Sustainability and Resiliency Comparison of Soft-Story Wood-Frame Building Retrofits

Abstract

Soft-story wood-frame buildings have been identified as a major issue of disaster preparedness. Both the City of San Francisco and the City of Los Angeles have mandated retrofit of these building types. Thus an abundance of research is being conducted on soft-story retrofits. Two popular design approaches being investigated include the FEMA P-807 guidelines and various performance based seismic design methodologies.
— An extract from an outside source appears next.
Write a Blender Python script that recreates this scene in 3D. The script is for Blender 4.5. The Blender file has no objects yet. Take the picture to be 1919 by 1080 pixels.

Despite the large amount of effort being invested in understanding the behavior of soft-story buildings, the anticipated losses if these buildings go un-retrofitted, the improved performance achieved via retrofit, and the optimal way to retrofit the large quantity of soft-story wood-frame buildings (on the order of 14,000 buildings) in a timely and cost-efficient manner, no such research is being conducted on the sustainability of the various retrofit options. Resilience and sustainability are both important research themes, and thus both need to be investigated. This paper performs a sustainability and cost analysis on several soft-story wood-frame building retrofits found in the research literature that have been previously tested for their seismic performance. These include two retrofit designs following the FEMA P-807 guidelines, with cross-laminated timber (CLT) rocking walls and special steel moment frames (SMF). Additionally, a performance-based seismic retrofit is analyzed which uses special steel moment frames on the soft-story and wood shear walls on the upper stories. The sustainability analysis measures the weighted resource use (e.g., iron ore, wood fiber), the CO2 emissions and the primary energy consumption from the life cycle of each retrofit being considered. The raw material cost and sustainability analysis are performed for the life cycle of the raw materials making up the soft-story retrofits. The life cycle includes the product phase (manufacturing and construction), construction phase (construction installation process and transport) a 50-year use phase (operation), and the end-use phase (demolition, and disposal including recycling and landfill). Recommendations are made based on cost, sustainability, and resilience tradeoffs for better informed decision making.